Work to complete: Within the listing below, locate all lines containing the word "scene". Copy each one.

Provided material:
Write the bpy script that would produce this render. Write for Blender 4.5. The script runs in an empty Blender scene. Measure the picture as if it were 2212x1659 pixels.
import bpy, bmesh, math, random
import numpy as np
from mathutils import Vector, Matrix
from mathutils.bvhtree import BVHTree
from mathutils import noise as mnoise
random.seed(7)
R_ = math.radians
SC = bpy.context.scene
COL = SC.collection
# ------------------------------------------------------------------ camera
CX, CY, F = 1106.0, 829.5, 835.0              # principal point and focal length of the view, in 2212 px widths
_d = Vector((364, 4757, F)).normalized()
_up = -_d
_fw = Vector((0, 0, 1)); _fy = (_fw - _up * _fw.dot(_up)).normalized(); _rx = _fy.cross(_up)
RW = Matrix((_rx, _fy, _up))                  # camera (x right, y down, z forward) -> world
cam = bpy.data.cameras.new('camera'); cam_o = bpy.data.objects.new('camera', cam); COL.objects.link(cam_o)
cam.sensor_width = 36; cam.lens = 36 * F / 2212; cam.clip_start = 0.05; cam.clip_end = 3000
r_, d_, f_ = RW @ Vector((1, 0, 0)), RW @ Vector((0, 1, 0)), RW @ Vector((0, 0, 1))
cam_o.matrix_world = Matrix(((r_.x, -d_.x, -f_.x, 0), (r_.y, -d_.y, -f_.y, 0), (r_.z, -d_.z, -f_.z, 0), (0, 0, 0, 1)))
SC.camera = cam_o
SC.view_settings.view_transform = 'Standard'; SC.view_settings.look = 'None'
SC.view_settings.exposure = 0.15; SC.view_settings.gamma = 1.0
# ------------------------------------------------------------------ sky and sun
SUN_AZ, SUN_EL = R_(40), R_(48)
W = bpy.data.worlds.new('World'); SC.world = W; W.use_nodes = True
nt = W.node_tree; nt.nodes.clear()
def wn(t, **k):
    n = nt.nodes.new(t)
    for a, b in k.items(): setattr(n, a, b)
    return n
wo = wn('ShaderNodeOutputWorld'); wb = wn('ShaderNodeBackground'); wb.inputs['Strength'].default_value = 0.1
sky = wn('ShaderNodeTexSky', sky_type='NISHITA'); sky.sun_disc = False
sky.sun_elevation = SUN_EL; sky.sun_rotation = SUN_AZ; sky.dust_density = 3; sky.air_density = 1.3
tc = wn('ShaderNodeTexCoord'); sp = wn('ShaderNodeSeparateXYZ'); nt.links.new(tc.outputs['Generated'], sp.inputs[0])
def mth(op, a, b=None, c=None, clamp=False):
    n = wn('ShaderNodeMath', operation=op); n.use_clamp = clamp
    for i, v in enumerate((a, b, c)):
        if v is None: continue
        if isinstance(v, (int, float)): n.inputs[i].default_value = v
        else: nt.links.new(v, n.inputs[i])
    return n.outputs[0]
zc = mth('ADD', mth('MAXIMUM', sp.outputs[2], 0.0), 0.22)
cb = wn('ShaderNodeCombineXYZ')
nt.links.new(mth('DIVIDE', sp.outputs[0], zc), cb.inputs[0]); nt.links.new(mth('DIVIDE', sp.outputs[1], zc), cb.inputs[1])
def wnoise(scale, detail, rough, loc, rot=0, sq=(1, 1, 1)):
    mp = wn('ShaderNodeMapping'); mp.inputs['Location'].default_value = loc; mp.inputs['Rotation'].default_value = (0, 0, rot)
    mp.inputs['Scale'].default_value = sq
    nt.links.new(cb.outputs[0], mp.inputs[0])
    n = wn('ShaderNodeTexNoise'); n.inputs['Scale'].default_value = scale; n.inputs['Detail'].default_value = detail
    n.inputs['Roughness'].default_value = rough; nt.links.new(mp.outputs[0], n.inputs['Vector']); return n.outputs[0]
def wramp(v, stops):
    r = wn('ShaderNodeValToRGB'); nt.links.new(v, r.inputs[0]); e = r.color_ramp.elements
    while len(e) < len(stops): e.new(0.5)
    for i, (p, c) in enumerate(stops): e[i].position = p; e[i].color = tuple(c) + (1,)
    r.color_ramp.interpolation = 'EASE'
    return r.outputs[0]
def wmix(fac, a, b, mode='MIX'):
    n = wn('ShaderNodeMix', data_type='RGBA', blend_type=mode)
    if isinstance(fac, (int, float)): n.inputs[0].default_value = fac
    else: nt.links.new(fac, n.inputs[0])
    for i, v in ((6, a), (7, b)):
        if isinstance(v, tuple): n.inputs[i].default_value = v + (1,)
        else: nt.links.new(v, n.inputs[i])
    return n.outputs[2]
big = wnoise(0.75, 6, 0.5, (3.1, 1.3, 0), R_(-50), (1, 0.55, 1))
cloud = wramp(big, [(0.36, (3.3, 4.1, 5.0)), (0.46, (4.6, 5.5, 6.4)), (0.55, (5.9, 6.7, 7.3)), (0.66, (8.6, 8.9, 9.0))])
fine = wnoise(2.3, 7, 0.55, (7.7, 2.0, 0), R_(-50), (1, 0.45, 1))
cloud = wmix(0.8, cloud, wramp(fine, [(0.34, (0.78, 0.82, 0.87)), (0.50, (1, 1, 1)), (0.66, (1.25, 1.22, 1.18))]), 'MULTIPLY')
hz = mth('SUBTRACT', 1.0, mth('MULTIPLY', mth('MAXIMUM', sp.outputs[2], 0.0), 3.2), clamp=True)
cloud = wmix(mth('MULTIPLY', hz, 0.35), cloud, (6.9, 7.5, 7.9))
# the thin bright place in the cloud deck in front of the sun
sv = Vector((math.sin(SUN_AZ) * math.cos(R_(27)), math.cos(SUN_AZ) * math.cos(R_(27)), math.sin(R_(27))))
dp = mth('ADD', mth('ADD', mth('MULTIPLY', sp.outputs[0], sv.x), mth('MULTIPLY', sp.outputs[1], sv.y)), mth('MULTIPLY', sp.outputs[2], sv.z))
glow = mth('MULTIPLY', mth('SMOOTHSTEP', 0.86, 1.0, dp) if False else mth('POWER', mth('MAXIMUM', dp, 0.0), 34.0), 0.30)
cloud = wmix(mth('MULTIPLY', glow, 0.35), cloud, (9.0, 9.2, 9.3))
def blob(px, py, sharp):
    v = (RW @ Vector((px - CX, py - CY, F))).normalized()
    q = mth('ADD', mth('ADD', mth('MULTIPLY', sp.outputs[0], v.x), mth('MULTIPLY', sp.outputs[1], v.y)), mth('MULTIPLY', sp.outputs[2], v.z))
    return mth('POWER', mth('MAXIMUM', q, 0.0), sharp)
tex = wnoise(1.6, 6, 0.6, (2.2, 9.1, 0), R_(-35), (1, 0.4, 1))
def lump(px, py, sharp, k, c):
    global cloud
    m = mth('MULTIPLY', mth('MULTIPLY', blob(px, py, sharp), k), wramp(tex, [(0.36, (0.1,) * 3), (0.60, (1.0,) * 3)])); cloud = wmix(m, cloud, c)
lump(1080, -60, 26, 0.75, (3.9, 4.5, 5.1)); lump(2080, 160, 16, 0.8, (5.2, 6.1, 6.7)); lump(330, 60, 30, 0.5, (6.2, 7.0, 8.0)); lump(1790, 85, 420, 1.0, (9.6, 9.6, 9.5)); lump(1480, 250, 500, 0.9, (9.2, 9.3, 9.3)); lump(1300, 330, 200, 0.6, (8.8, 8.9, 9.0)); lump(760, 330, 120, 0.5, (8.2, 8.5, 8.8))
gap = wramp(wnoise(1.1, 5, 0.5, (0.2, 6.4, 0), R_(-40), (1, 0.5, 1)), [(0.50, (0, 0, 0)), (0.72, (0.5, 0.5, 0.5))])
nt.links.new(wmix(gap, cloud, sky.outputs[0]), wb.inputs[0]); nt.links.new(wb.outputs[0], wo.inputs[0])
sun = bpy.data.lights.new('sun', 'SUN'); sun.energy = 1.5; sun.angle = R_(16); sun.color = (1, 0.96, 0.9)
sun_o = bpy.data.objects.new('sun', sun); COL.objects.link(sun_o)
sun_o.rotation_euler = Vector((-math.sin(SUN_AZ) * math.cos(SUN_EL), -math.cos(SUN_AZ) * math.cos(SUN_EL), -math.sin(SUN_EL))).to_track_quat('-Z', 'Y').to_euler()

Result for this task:
Write the bpy script that would produce this render. Write for Blender 4.5. The script runs in an empty Blender scene. Measure the picture as if it were 2212x1659 pixels.
SC = bpy.context.scene